Distance Units

Distance units may be Miles, Kilometers, or Chains. (A chain is 100 feet.) This option behaves differently from the others. If you change it, and track locations are represented as scaled values, the displayed location of the profile will not change. The reason is that Rangecam does not assume any particular unit of distance measurement, and relies on you, the user, to tell it how to interpret location values. This ultimately depends on how the data was collected in the field. If the Field System odometer was set to Km. when the data was collected, the Office System Distance Units option must be set accordingly! This is reasonable, as the reference markers in the field are in fact mileposts, or kilometer boards, or engineering stations (every 100 feet.)

If track locations are represented as reference plus distance, the distance units setting does affect the location display. Rangecam converts the fractional distance from the reference point to minor units: miles or chains to feet, kilometers to meters.
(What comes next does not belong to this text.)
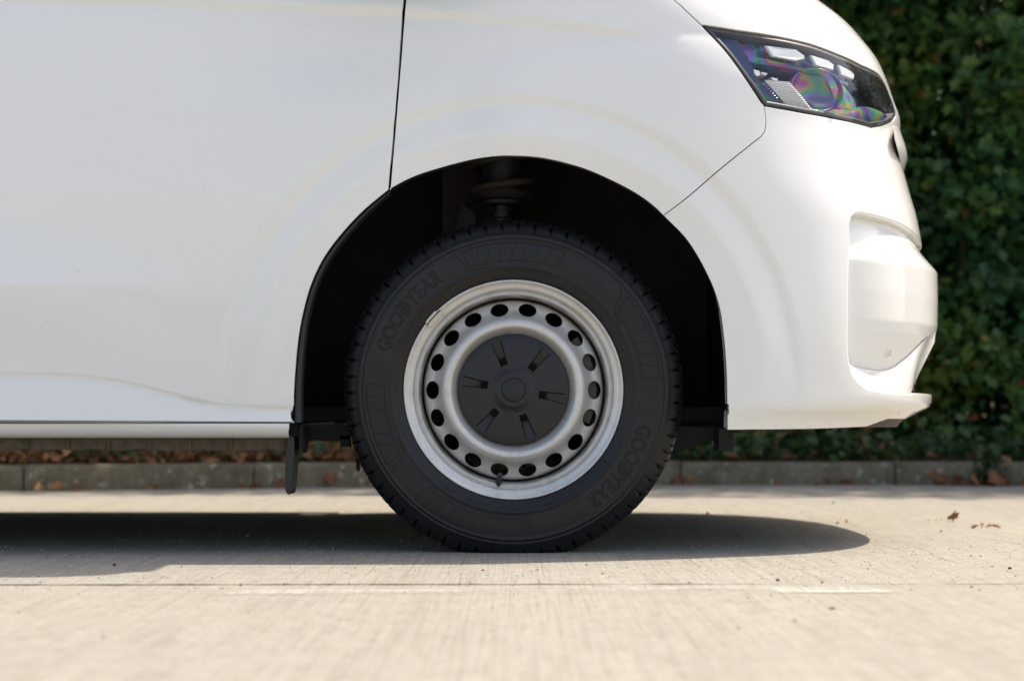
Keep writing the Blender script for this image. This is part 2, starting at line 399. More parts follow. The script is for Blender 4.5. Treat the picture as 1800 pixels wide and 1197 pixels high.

The Distance Units option is also different from the others in that the parameter value is stored in the database. Normally, you will set the Distance Units option when you first set up a database, and never touch it again.

The Distance Units option also affects several reports, notably the Inventory Report. If you erroneously tell the system that its distance units are chains when in fact they are miles, rail inventory will be under-reported by 5280 / 100 = 52.8 times! To avoid such problems, make sure that the Field System odometer is set to the correct units before data is collected, and that it is correctly set in the Office System database when data is read in.